What further jars about Scolari’s switch is the near total lack of football activity in and around Uzbekistan. In a cash flush league in the Middle East, he would have at least found no end of semi-retired has-beens, an ex-pat community with whom he could have reminisced about golden evenings and trophies won; fragments from another time where games actually mattered. He could have done this and raked in sickly sums of petrodollars while guiding some none-descript team to a largely meaningless title. He could have even got another job in Europe, in Italy or Portugal for one last crack at the Champions League to add the finishing touches to an impressive CV. There were offers, he admitted. Yet ‘Big Phil’ preferred to choose Bunyodkor and Tashkent, 8,500 miles from his native Brazil, at the heart of a region known better for nomadic horse sports than for football. A paddle in the Bermuda triangle may have seemed a less convincing disappearing act by the coach Chelsea sacked in early February 2009, but images can apparently be deceiving.

“Uzbek football is on an upswing right now.“ Scolari opined at a press conference on June 9th, possibly while biting his lip and straining to keep a straight face. “I know I am at the right place at the right time.” That statement may still prove to be correct. Scolari joins Bunyodkor at arguably the most glorious point in their four year history as they seek to defend their Uzbek league title and better last years semi-final placing in the Asian Champions league. Moreover, his attempts to acclimatize will be aided by the presence of four other Brazilians among the playing staff, who have presumably already picked up basic Uzbek and acquired a taste for the local rice and meat based delicacy, plov. One of these Brazilians is Rivaldo, a key member of the team Scolari won the World Cup with in 2002. Two of the other three are in their early twenties with promising futures in the game, bucking the trend of the veteran’s march East. All of them, like Scolari, are on very lucrative, fairly short term contracts. Smell a rat?

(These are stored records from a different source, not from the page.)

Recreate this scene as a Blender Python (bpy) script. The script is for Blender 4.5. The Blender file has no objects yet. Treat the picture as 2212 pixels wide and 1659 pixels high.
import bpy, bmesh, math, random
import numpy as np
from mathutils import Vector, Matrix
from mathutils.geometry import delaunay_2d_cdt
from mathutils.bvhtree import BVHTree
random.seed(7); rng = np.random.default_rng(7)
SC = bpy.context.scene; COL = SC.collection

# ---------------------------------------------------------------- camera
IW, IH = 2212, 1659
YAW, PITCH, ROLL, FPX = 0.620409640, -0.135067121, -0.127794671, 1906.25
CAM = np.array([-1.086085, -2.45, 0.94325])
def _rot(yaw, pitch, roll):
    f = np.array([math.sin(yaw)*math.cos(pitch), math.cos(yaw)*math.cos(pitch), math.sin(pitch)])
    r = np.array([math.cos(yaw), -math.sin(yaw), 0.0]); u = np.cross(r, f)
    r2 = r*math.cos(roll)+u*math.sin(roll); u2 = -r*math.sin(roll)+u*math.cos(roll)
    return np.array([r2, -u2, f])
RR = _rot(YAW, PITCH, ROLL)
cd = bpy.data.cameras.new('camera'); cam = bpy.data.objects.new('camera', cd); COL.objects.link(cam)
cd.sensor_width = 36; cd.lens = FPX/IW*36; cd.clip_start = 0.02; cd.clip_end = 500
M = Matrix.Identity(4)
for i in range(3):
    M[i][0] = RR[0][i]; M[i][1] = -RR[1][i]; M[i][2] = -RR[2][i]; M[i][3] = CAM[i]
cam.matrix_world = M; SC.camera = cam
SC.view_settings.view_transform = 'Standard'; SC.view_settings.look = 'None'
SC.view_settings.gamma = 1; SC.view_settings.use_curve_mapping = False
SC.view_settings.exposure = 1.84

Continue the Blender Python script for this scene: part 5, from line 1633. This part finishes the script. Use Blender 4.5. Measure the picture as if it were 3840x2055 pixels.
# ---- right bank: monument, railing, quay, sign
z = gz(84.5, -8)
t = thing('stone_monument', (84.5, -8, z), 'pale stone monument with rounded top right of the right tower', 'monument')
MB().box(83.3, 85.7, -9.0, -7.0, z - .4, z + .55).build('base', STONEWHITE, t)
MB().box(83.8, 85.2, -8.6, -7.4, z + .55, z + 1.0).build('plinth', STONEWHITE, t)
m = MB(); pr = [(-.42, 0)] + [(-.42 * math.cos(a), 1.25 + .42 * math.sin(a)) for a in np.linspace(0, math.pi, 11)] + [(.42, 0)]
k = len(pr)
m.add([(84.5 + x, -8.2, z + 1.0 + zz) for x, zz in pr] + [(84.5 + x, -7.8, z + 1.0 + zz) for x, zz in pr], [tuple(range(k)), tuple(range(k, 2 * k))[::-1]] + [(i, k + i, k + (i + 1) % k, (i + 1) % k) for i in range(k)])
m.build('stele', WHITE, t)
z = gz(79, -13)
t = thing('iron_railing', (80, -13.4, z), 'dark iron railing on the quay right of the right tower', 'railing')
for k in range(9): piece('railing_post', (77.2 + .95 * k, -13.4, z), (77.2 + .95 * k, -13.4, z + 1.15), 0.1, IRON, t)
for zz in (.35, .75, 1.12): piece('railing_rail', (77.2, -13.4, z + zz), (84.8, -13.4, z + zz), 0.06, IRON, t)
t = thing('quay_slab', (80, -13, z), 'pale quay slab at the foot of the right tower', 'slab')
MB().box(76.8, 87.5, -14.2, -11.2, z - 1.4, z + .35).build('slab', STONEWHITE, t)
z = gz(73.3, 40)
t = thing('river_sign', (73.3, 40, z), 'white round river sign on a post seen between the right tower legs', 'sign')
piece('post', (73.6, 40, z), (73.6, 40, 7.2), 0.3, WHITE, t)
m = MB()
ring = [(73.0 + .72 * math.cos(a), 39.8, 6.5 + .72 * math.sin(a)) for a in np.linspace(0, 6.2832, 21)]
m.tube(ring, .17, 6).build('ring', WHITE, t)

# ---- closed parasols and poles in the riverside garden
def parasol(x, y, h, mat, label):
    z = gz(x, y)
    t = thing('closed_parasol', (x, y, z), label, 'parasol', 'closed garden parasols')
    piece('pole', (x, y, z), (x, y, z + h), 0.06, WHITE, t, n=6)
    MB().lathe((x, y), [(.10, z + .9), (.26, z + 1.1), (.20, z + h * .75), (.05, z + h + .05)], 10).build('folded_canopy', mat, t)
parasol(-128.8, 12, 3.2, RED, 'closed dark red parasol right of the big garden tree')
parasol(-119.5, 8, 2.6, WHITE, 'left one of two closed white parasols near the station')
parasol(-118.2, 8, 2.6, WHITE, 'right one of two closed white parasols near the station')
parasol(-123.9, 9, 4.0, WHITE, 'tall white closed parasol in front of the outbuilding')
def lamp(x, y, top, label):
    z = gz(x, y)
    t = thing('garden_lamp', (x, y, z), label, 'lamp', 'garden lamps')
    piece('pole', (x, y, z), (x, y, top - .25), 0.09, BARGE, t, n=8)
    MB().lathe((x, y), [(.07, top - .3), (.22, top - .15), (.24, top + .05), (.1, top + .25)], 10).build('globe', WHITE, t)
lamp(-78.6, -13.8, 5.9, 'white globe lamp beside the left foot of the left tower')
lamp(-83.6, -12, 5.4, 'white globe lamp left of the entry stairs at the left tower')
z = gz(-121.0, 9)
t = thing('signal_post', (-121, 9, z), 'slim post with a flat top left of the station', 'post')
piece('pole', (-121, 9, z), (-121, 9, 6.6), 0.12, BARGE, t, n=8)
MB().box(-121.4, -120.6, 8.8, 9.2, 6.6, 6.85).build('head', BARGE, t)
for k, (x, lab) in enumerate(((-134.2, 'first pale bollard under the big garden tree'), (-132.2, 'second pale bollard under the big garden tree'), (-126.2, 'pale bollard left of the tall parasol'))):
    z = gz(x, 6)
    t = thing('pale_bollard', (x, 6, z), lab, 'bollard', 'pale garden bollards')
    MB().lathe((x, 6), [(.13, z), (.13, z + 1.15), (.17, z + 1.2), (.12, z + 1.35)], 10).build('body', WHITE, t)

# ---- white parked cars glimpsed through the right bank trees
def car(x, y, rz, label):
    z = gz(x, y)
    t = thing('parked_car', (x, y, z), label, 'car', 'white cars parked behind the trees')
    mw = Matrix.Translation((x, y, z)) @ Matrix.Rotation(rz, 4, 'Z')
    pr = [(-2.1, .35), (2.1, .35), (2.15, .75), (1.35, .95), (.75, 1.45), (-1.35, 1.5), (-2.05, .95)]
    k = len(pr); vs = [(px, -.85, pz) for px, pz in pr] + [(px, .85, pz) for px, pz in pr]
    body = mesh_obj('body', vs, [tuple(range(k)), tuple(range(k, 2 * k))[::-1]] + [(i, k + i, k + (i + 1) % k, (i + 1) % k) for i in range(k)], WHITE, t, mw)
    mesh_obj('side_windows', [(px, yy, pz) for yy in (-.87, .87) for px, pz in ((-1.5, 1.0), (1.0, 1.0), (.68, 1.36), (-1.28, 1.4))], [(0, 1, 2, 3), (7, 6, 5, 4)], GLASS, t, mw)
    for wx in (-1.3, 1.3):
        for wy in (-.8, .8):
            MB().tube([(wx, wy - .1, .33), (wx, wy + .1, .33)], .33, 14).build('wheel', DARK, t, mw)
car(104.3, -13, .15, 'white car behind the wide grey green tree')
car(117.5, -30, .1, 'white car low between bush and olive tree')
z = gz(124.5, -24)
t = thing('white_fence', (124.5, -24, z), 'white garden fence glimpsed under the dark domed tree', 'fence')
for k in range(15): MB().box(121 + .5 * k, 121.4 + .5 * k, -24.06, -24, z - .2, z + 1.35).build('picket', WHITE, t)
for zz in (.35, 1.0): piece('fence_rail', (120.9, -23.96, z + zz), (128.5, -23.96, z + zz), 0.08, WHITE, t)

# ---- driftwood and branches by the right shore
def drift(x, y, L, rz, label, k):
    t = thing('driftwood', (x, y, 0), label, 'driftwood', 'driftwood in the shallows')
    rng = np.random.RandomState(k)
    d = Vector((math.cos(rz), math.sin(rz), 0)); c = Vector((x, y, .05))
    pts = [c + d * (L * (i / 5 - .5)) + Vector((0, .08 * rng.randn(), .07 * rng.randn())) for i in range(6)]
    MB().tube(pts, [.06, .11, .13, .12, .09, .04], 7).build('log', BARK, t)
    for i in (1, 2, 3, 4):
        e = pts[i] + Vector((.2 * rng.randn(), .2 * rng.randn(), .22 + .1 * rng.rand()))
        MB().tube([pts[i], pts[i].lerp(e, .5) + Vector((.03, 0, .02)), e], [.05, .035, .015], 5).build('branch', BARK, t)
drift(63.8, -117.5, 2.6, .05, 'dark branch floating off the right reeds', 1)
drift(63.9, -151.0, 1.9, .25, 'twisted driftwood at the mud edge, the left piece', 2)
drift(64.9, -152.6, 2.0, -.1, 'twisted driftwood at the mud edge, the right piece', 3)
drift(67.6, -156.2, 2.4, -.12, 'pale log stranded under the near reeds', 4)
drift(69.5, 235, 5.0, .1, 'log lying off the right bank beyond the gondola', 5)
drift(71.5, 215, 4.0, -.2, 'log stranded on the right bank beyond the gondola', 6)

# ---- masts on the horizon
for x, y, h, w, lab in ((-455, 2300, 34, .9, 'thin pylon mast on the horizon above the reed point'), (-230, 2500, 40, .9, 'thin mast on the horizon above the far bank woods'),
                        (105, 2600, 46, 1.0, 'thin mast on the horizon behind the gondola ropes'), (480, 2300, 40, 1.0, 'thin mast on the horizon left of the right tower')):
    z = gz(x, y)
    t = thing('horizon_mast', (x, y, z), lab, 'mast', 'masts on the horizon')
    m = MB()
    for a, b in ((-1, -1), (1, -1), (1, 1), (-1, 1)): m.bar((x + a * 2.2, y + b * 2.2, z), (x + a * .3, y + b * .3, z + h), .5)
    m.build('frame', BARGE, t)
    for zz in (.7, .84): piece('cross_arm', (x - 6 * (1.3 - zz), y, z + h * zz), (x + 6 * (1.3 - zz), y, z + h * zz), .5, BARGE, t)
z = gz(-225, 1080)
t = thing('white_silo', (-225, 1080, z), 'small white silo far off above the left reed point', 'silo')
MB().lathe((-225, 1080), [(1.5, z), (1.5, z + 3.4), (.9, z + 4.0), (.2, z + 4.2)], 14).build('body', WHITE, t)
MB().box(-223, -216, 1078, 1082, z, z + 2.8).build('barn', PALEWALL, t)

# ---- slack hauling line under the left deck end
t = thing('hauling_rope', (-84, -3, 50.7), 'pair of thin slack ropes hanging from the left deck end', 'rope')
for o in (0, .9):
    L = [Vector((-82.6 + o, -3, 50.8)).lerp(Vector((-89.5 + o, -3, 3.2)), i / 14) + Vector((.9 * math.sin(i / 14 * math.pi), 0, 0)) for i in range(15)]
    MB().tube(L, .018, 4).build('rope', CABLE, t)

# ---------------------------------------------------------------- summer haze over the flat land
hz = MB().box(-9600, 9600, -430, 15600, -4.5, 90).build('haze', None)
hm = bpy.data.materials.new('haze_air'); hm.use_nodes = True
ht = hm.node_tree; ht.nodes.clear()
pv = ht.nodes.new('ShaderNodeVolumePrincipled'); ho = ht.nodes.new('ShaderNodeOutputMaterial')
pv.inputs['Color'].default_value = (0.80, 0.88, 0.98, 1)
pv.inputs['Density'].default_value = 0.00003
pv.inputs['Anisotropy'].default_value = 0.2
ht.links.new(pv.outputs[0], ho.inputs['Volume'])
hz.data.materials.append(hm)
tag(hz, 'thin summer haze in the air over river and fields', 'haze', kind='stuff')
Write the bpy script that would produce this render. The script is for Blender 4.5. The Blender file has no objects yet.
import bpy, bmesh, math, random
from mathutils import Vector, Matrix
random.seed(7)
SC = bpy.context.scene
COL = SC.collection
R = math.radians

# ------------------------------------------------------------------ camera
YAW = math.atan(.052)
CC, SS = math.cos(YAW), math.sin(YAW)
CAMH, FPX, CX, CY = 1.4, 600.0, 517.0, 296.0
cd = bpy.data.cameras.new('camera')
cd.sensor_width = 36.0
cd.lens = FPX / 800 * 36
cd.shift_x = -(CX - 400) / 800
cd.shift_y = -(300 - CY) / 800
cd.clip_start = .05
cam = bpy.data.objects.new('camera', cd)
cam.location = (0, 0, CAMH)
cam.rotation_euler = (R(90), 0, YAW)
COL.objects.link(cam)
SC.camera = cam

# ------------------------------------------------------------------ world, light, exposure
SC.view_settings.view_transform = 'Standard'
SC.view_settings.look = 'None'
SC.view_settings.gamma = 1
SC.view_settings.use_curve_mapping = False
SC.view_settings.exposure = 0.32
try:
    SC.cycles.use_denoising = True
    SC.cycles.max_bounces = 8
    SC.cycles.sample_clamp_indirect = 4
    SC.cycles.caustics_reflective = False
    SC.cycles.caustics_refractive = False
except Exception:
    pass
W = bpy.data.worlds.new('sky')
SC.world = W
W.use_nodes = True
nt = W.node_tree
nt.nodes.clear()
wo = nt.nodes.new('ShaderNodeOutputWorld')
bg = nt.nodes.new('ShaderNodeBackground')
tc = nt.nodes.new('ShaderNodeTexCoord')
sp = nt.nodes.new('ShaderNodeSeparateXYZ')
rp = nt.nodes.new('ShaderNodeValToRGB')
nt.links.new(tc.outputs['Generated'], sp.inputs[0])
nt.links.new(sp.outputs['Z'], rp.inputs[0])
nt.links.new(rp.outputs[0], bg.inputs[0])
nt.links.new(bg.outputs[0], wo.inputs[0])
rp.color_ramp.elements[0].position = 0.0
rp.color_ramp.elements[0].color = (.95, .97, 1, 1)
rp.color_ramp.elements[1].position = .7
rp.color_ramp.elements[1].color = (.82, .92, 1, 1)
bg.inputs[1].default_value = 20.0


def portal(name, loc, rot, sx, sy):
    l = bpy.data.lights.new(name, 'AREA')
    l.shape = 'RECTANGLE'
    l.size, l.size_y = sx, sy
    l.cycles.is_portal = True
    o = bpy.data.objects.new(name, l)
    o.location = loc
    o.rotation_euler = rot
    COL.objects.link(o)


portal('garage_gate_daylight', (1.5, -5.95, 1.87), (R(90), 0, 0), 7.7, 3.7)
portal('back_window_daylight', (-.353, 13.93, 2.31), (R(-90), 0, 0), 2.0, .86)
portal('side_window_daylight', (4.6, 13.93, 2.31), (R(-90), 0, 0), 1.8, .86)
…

Whilst a glance at the members of the Bunyodkor executive board sheds little light on the club’s sudden and dramatic bid for superstardom, a look at the clubs parent company, Zeromax, reveals more. Zeromax is a Swiss registered company with repeatedly alleged links to Gulnara Karmimova, daughter of one Islam Karimov, Uzbekistan’s 71 year old President for life. The Karimov clan have held Uzbekistan in their brutal grip since before the country’s independence in 1992, and act as the main point of reference in a regime which boasts one of the worst human rights records the world over. Sources in the Russian and Uzbek media have claimed that Gulnara, 37 this year, is both Zeromax and Bundyokor’s de-facto owner. And the plot thickens. While the top half of Bundyokor’s badge mirrors the light blue in Uzbekistan’s national flag, its shape and bottom half are positively Barcelona-esque, reflecting a growing number of perplexing links between this star studded para-statal and the Catalan club. Last summer Bundyokor were offered a loan option on Samuel Eto’o, Barca’s Cameroonian striker. Despite the Uzbeks putting a mouth watering $25,000,000 three month contract on the table, Eto’o refused the offer, albeit after a two day consideration period he described as “dizzying”. This summer Barcelona will play a friendly in Tashkent to open Bundyokor’s new stadium, and receive a rumoured $8 million for the pleasure of doing so – their President Joan Laporta will have his own plaque on the side of the building.

With such powerful backers and connections off the pitch, Bundyokor’s progress on it should be assured. Youtube highlights of the side feature Rivaldo and chums passing their way around teams that appear to be playing the sport for the first time, finishing intricate moves with flourish and panache. The club have yet to drop a point in their first ten league games, have conceded just 3 goals and scored 25. Their tenth game was in Andijan, a religiously conservative settlement in the heart of the Fergana Valley, that provided the stage for a horrendous massacre in 2005 as government troops mowed down scores of protesters in the town centre. Andijan FC lost the fixture by 2 goals to 1. If it’s really the case that the forces behind Bunyodkor and the forces behind the massacre are one and the same, winning the game would doubtless have been a very bad idea.